Exercise aim:
Hunt for the word "scene" across the entries below, copying each line that holds it.

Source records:
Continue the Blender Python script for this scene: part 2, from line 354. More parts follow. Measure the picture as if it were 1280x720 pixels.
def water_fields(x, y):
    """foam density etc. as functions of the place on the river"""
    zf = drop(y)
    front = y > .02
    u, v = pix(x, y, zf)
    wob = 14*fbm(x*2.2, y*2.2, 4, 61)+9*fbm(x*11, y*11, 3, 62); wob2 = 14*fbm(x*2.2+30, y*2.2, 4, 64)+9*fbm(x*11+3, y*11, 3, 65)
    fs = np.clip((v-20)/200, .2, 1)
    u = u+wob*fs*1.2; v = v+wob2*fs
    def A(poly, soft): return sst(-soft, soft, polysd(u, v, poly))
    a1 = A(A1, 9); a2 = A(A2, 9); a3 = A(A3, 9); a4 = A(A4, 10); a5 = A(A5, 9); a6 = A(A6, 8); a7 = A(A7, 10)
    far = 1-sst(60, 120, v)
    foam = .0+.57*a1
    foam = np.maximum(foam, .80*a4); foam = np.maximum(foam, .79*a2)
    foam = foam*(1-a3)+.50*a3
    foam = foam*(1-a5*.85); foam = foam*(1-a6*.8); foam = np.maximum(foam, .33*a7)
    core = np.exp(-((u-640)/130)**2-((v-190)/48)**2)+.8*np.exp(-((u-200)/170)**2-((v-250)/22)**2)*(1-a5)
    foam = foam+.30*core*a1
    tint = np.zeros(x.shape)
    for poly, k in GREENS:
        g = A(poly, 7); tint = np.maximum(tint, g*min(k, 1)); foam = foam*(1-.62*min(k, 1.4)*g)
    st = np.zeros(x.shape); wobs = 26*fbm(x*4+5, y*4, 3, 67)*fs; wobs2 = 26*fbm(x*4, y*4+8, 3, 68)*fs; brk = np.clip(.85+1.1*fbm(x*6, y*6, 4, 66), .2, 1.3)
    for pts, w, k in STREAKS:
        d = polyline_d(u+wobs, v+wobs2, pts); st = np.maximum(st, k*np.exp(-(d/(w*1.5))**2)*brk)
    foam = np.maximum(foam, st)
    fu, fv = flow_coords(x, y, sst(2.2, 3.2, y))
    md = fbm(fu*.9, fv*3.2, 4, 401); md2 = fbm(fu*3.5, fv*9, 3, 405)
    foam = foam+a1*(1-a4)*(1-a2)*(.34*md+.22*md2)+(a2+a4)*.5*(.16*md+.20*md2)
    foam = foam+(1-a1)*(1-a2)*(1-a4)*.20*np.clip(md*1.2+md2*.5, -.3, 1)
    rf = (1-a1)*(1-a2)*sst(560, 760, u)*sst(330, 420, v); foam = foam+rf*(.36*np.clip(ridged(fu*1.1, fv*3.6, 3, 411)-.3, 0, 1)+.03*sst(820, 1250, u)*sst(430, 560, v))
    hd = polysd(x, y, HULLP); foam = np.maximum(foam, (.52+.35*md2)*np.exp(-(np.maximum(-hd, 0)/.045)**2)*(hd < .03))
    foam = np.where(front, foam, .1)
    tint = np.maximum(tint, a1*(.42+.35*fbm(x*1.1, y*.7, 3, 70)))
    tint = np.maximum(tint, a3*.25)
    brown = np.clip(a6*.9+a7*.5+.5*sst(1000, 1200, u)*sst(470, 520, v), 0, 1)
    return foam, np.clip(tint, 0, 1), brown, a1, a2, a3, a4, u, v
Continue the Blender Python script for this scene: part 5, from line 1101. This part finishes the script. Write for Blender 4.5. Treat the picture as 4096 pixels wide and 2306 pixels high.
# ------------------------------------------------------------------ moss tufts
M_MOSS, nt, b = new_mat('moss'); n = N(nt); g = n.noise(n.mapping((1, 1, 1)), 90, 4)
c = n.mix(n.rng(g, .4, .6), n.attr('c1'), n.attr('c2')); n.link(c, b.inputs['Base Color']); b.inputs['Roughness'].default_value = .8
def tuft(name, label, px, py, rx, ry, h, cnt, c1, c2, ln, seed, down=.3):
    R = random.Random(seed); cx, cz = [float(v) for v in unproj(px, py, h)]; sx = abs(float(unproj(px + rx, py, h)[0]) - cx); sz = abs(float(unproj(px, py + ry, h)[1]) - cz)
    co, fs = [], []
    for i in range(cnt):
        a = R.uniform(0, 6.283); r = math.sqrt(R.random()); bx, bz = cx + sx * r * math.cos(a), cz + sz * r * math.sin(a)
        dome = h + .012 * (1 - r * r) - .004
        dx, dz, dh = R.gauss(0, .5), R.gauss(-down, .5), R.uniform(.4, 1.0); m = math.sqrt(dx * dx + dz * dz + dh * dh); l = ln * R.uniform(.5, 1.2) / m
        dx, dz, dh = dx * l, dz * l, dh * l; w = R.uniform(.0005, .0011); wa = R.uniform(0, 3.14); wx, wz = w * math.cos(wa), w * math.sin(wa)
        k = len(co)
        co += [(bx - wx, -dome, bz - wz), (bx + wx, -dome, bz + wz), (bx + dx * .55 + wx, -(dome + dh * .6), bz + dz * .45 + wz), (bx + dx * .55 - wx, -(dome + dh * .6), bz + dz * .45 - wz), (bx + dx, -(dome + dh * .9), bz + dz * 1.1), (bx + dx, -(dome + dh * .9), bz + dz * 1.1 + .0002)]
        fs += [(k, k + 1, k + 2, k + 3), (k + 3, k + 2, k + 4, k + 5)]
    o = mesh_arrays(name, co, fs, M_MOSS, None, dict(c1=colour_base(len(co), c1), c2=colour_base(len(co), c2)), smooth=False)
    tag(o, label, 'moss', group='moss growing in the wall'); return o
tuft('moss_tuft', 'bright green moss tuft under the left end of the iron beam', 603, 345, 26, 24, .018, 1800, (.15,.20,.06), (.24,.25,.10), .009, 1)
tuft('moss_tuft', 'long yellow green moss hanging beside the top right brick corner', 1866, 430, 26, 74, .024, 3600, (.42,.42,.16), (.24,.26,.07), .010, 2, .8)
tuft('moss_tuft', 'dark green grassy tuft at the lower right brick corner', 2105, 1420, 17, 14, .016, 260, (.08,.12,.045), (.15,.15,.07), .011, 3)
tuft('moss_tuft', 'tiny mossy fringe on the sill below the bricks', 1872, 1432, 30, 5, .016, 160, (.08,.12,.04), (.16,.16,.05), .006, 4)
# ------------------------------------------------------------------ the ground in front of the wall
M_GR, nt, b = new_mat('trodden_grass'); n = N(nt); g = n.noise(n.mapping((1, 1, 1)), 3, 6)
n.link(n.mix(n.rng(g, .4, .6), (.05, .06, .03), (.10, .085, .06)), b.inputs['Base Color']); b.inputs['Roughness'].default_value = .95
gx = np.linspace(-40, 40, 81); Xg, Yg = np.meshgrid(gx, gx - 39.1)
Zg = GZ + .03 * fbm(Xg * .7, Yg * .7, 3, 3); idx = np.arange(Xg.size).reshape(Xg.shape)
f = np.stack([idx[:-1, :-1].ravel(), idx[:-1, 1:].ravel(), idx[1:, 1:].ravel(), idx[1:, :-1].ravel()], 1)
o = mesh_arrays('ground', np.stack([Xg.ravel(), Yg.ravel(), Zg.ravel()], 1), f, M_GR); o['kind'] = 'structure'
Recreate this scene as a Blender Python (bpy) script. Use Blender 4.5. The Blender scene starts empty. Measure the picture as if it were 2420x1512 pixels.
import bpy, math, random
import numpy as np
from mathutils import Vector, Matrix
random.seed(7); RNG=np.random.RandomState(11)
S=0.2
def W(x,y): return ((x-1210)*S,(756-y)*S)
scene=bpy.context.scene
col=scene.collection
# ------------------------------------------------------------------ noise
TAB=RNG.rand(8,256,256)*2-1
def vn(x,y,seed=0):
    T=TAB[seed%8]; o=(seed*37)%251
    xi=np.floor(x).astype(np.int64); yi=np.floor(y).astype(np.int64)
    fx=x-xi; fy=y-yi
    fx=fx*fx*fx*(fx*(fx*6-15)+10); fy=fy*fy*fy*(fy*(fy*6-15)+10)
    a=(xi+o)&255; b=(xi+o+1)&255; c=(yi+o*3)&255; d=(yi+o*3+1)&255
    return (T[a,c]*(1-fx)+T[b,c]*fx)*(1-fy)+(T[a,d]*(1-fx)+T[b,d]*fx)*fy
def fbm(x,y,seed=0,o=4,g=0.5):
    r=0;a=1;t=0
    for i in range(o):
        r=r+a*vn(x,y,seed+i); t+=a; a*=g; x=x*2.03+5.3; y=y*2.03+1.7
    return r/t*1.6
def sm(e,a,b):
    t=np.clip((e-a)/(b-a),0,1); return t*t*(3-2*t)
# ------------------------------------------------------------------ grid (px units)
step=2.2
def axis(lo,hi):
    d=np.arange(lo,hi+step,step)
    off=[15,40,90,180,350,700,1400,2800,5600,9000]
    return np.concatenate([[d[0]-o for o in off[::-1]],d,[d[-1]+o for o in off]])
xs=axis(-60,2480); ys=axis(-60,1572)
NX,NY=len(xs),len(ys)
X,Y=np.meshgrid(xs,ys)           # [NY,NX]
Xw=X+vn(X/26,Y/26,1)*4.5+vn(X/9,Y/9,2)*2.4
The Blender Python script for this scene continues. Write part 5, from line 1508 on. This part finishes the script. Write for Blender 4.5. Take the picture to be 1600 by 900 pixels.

Completed task:
Continue the Blender Python script for this scene: part 2, from line 354. More parts follow. Measure the picture as if it were 1280x720 pixels.
Continue the Blender Python script for this scene: part 5, from line 1101. This part finishes the script. Write for Blender 4.5. Treat the picture as 4096 pixels wide and 2306 pixels high.
Recreate this scene as a Blender Python (bpy) script. Use Blender 4.5. The Blender scene starts empty. Measure the picture as if it were 2420x1512 pixels.
scene=bpy.context.scene
col=scene.collection
The Blender Python script for this scene continues. Write part 5, from line 1508 on. This part finishes the script. Write for Blender 4.5. Take the picture to be 1600 by 900 pixels.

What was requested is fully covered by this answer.